When does FAR apply to me?
ADIs: in force since 15 March 2024. Insurers (general, life, private health) and RSE licensees (super fund trustees): 15 March 2026. APRA-regulated NOHCs are also in scope.
What is the deferred remuneration rule?
Accountable entities must defer at least 40% of an accountable person's variable remuneration for a minimum of 4 years (or 60% over 4 years for the CEO of a significant entity). Deferral can be reduced or clawed back for breaches.
What are the notification obligations?
Notify APRA + ASIC within 30 days of: appointing or dismissing an accountable person; a breach of an accountability obligation; a material change in accountability statements; a reduction or clawback of deferred remuneration.
What's the difference between FAR and BEAR?
FAR is wider (covers insurers + RSE licensees, not just ADIs), sharper (joint APRA + ASIC administration vs APRA-only), and tougher on individual liability.
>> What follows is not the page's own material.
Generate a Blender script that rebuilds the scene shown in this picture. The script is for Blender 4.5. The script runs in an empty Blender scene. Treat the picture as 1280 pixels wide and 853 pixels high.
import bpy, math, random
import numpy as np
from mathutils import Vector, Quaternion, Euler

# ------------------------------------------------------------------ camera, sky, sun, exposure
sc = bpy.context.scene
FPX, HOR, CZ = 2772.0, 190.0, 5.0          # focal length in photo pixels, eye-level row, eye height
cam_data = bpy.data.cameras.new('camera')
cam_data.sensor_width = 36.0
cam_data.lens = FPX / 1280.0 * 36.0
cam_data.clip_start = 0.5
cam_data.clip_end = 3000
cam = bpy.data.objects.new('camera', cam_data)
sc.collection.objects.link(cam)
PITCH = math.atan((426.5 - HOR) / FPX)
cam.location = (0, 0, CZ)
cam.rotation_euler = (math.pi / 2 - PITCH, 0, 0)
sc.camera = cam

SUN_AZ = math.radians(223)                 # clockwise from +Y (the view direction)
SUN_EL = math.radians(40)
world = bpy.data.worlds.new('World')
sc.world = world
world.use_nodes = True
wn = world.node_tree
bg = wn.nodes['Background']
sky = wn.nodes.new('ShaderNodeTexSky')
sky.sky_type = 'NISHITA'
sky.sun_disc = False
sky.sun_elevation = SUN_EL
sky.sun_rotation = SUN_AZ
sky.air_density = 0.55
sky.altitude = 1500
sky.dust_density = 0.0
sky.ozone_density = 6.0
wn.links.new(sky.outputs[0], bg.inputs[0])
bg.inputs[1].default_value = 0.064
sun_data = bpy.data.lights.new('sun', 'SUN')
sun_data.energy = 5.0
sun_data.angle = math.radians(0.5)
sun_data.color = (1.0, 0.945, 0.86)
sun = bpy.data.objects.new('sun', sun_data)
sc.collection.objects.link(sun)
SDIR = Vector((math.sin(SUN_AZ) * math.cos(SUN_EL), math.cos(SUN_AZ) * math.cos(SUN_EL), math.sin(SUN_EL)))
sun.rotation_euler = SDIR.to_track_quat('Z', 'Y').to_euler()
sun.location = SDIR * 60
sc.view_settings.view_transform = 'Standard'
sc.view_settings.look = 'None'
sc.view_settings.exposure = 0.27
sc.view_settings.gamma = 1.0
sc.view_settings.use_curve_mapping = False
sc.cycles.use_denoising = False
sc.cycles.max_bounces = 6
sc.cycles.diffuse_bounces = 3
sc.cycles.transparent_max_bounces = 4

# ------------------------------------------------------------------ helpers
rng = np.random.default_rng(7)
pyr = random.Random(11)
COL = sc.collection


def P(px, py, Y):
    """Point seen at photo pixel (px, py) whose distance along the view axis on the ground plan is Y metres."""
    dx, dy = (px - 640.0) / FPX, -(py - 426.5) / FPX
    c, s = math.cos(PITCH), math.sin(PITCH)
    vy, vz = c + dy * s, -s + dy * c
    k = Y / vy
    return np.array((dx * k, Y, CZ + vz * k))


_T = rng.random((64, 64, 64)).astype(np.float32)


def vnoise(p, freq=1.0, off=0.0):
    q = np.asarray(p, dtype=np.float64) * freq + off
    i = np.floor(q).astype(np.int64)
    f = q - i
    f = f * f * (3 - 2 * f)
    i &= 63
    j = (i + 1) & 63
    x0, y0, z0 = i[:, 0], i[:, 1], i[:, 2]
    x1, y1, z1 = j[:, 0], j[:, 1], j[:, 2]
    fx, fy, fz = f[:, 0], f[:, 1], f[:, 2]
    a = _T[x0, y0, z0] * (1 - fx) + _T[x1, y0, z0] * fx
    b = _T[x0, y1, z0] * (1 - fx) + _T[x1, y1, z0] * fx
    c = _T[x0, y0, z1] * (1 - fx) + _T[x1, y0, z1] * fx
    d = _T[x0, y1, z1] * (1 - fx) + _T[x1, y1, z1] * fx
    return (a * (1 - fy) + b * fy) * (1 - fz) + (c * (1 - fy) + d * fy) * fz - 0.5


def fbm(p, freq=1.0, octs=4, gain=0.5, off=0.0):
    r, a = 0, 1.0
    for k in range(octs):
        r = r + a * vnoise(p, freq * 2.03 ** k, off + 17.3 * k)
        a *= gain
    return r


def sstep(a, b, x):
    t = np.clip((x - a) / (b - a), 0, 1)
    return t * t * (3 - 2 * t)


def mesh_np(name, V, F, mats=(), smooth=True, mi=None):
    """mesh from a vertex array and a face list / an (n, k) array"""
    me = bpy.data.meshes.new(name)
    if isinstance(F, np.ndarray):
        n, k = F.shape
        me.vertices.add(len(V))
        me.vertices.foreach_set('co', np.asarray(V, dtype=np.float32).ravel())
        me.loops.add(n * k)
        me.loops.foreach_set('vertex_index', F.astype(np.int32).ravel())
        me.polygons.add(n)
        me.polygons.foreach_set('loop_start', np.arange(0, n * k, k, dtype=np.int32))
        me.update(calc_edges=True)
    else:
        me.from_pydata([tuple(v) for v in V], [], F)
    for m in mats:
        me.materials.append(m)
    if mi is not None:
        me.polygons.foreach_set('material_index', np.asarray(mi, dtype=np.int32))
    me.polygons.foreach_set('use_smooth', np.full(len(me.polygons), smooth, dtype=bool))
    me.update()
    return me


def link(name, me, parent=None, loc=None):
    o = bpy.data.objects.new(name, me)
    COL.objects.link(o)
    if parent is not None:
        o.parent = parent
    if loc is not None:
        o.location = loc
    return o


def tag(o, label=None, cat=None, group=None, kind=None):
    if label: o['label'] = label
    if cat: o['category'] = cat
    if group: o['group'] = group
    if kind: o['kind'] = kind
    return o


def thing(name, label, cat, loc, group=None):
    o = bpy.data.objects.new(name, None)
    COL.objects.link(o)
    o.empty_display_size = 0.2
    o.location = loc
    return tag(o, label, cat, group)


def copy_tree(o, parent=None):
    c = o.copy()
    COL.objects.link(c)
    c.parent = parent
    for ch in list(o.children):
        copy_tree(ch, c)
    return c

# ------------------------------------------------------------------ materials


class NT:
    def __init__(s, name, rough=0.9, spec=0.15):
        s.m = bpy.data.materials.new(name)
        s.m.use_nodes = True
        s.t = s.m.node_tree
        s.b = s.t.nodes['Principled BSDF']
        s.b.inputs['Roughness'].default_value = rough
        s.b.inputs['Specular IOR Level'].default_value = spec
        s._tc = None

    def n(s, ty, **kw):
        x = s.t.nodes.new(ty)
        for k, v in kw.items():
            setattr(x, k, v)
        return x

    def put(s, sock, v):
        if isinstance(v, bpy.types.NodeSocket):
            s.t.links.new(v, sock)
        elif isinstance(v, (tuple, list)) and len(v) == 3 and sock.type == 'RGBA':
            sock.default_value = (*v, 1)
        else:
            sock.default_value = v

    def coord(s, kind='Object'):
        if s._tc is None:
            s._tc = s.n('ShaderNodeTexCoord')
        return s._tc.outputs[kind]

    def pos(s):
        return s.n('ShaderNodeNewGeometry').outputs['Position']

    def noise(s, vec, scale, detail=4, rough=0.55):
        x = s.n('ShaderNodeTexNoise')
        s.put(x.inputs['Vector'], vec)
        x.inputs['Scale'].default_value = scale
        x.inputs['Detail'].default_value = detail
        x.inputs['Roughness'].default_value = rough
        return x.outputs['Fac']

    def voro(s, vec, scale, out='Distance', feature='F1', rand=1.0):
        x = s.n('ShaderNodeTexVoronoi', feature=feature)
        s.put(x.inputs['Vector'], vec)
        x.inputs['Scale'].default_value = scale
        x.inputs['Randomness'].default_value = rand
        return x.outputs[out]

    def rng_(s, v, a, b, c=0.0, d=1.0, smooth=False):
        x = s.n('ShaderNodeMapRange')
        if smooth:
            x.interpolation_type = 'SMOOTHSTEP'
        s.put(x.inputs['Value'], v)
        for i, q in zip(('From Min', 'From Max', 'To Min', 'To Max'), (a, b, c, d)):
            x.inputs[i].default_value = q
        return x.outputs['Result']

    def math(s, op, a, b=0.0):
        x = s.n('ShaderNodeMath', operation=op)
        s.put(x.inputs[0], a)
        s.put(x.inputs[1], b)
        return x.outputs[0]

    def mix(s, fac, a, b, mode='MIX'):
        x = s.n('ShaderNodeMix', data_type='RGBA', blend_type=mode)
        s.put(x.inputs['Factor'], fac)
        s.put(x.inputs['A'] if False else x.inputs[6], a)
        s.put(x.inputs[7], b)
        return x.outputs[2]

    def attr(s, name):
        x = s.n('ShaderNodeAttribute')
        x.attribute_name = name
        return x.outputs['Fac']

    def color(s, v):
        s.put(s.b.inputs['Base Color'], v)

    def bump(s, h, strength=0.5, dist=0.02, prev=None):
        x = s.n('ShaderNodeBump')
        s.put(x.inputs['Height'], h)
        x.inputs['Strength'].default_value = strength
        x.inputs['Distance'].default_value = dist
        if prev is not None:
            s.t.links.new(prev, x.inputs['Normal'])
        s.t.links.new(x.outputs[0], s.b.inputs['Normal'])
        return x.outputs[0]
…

The accountability statement framework is largely carried over from BEAR but with refined definitions.
What are the maximum penalties?
Individuals: up to ~$1.65M per civil penalty contravention + criminal offences for false statements. Entities: up to the greater of $16.5M, 3× benefit obtained, or 10% of annual turnover (capped at ~$575M).
How does FAR interact with CPS 230 and CPS 511?
FAR maps accountability to named individuals. CPS 230 sets the operational risk + service-provider framework those individuals are accountable for. CPS 511 sets the remuneration architecture (including the deferral rules FAR enforces). All three commence (or extend) in 2024-2026 as an integrated executive-accountability stack.
Do non-executive directors count as accountable persons?
Generally no. FAR targets the executive layer — accountable persons hold executive authority. NEDs remain bound by general directors' duties (Corporations Act ss 180-184) but aren't typically named accountable persons under FAR.